• Exercise
Reproduce precisely the lines of the listing below, starting with the line that contains "Generate a Blender" and stopping after the line that contains "COL = S.collection"; include nothing else.
— Start Provided material —
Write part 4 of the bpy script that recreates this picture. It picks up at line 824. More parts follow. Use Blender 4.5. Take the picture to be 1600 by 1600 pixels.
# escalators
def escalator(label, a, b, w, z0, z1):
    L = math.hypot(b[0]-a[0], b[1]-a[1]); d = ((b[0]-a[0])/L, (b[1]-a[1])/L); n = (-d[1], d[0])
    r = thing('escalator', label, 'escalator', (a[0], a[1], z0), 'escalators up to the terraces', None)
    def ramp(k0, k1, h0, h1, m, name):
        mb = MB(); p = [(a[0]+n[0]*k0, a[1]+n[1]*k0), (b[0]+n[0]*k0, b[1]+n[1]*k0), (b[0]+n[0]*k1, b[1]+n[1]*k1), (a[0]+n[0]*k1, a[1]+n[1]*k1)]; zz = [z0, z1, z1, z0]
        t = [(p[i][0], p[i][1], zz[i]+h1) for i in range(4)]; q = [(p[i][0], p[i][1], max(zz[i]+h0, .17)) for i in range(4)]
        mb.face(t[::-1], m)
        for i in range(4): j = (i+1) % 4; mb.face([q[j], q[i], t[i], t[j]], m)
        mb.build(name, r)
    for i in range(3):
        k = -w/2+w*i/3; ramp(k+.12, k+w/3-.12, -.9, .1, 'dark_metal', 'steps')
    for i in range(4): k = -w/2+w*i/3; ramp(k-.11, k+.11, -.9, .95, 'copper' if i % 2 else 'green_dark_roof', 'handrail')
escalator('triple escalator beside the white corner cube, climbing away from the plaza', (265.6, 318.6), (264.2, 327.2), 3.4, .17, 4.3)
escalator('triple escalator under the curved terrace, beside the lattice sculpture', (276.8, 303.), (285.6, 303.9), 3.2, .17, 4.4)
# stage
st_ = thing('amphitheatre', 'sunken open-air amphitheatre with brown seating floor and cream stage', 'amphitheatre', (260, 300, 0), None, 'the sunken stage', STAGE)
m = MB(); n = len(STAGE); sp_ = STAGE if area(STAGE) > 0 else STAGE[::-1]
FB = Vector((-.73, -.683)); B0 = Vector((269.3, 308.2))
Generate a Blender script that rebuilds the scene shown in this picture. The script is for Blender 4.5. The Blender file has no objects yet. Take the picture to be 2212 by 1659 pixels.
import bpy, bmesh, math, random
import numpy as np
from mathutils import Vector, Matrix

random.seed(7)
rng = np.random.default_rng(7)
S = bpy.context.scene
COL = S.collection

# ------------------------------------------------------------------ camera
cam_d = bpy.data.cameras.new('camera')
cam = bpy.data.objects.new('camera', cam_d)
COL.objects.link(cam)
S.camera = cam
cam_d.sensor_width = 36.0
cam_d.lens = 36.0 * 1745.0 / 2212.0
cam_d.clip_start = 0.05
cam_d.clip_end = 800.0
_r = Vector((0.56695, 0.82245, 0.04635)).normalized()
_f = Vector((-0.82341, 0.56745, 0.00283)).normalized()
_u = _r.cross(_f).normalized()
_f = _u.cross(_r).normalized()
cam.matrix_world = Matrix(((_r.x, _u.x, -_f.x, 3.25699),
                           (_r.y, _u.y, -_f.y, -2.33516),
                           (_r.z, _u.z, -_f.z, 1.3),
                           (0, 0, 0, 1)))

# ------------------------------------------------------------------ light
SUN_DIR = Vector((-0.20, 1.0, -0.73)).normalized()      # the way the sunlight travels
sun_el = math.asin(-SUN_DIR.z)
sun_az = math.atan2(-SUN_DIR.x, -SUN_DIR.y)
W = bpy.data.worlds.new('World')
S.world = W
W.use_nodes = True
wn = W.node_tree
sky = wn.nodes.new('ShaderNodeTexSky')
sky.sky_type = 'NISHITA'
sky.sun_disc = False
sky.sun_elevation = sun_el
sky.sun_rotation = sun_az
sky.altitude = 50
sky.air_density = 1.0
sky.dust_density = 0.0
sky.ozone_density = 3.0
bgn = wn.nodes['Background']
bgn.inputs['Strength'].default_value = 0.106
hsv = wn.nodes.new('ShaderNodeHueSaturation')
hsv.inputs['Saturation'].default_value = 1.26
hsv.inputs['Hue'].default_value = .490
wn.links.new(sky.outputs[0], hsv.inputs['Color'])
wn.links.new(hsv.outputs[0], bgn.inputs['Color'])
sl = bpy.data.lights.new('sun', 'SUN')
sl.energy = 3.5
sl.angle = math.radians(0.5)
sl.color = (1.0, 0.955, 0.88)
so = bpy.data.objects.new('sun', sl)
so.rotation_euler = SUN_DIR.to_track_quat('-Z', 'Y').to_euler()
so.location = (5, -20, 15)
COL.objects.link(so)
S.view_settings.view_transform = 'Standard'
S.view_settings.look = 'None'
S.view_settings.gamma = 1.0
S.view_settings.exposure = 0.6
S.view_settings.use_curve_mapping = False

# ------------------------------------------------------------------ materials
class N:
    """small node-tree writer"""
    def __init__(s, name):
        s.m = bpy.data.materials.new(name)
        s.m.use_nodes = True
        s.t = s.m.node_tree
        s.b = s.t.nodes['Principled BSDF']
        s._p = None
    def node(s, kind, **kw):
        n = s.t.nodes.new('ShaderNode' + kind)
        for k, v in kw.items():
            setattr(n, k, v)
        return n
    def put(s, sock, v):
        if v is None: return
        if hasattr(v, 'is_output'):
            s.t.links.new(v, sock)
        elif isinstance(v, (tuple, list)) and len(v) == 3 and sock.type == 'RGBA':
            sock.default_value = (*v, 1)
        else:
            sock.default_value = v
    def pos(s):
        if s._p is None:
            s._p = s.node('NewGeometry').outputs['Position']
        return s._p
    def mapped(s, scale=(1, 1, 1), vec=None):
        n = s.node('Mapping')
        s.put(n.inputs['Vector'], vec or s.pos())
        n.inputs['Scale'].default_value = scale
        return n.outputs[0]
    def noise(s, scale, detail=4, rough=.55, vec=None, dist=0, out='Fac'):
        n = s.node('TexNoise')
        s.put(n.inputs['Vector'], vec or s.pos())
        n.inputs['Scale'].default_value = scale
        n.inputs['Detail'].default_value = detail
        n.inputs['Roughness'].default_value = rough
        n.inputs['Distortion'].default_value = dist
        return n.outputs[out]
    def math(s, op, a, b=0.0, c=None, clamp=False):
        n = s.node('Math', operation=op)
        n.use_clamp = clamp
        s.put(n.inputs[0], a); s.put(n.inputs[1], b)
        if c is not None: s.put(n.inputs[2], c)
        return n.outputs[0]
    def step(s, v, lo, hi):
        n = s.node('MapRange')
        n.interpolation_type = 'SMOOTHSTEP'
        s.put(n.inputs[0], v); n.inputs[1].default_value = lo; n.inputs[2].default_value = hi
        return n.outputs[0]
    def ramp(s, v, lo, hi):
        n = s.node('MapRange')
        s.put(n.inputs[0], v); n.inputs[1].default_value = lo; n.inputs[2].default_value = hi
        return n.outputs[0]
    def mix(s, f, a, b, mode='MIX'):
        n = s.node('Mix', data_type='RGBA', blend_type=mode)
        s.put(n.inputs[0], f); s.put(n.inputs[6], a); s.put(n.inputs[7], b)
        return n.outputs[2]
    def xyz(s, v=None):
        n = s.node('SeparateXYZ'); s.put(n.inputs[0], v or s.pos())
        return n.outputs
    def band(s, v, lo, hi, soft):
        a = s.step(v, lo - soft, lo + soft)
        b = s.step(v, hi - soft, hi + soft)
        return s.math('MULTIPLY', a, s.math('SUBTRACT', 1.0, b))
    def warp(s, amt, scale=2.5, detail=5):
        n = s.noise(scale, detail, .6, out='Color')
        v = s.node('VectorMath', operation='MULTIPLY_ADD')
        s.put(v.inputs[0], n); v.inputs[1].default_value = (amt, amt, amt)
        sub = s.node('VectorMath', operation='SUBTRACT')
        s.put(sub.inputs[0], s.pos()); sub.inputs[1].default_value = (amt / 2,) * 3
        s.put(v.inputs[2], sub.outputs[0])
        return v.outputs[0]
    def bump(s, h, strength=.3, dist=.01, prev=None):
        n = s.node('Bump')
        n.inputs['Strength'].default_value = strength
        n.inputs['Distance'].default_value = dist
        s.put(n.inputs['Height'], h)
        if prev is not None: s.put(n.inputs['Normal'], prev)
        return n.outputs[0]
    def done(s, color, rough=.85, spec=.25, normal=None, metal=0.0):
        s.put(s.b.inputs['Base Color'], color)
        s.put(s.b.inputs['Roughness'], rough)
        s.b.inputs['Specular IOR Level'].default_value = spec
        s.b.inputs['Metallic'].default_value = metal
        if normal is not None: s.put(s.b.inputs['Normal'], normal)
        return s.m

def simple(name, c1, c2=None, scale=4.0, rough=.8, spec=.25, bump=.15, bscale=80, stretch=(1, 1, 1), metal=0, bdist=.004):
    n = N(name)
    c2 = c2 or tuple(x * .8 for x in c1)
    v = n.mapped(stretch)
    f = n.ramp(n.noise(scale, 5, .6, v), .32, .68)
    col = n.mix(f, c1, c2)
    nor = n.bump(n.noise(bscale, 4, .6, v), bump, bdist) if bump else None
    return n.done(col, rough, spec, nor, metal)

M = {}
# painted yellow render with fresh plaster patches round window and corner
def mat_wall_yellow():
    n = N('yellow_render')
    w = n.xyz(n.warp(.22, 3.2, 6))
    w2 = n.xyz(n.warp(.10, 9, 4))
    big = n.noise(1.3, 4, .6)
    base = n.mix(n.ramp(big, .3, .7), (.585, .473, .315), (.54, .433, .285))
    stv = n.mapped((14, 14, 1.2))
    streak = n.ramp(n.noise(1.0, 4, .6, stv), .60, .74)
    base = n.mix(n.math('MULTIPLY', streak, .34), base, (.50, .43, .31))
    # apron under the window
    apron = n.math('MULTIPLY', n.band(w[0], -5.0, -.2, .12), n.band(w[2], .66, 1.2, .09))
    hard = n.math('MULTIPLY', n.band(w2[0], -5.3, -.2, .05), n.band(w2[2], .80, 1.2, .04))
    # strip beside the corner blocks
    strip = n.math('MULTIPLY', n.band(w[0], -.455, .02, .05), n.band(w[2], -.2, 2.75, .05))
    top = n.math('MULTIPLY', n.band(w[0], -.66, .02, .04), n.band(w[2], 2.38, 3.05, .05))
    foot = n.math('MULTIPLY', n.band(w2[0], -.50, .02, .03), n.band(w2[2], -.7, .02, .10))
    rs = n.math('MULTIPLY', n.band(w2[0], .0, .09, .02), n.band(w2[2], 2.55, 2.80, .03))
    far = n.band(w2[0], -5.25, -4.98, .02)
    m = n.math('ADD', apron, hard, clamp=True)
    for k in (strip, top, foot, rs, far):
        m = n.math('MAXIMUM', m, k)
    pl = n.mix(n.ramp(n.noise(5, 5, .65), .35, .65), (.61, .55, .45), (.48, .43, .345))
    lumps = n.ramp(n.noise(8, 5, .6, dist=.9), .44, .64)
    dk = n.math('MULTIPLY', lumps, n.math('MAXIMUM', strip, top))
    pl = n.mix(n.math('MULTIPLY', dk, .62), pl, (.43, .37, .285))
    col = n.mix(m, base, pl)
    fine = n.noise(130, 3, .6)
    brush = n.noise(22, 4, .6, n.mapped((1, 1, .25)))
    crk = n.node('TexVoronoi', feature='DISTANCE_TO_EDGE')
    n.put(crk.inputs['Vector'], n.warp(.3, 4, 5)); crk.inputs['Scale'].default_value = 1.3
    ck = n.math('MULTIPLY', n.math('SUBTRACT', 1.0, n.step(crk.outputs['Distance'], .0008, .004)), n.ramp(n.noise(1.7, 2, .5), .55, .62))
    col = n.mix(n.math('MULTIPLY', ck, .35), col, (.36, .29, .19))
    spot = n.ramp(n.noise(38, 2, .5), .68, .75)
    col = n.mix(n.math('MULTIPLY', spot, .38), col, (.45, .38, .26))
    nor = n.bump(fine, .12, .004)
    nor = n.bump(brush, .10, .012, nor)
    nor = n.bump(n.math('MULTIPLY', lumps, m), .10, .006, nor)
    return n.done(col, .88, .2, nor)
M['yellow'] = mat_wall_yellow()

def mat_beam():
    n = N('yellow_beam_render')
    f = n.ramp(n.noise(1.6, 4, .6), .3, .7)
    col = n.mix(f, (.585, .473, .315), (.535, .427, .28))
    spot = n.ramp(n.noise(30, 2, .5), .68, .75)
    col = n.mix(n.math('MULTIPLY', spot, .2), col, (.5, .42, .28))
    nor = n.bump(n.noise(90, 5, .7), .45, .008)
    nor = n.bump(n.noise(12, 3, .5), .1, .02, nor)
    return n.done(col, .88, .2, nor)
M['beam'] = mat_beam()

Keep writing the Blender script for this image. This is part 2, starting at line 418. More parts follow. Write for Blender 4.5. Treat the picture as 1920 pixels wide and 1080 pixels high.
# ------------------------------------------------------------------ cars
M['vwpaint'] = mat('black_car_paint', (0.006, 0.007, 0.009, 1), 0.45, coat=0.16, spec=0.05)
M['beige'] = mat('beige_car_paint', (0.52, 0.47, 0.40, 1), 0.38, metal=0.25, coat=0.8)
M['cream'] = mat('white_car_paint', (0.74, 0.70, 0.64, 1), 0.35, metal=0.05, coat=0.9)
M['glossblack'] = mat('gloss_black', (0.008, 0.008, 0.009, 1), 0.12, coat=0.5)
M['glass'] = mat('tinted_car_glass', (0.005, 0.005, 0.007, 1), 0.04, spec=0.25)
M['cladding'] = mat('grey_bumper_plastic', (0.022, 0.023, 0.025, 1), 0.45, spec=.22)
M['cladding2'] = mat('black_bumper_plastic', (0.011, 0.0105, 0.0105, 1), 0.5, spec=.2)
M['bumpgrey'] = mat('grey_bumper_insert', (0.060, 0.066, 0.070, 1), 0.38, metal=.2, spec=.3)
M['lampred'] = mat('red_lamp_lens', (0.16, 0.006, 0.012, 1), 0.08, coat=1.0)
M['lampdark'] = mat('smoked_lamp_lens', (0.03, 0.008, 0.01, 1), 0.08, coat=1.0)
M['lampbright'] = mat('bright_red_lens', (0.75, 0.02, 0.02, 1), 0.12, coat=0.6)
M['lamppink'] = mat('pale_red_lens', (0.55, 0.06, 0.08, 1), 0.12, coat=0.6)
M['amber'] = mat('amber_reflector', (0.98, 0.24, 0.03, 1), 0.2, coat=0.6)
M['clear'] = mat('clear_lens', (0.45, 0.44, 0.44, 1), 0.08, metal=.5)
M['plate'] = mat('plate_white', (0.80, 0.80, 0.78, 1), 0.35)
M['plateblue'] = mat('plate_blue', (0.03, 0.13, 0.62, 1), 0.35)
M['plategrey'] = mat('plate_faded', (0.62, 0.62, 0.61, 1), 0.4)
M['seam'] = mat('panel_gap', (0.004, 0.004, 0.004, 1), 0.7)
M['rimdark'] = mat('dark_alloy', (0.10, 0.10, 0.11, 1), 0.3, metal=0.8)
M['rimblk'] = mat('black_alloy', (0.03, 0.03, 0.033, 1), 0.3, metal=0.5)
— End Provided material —
• Response
Generate a Blender script that rebuilds the scene shown in this picture. The script is for Blender 4.5. The Blender file has no objects yet. Take the picture to be 2212 by 1659 pixels.
import bpy, bmesh, math, random
import numpy as np
from mathutils import Vector, Matrix

random.seed(7)
rng = np.random.default_rng(7)
S = bpy.context.scene
COL = S.collection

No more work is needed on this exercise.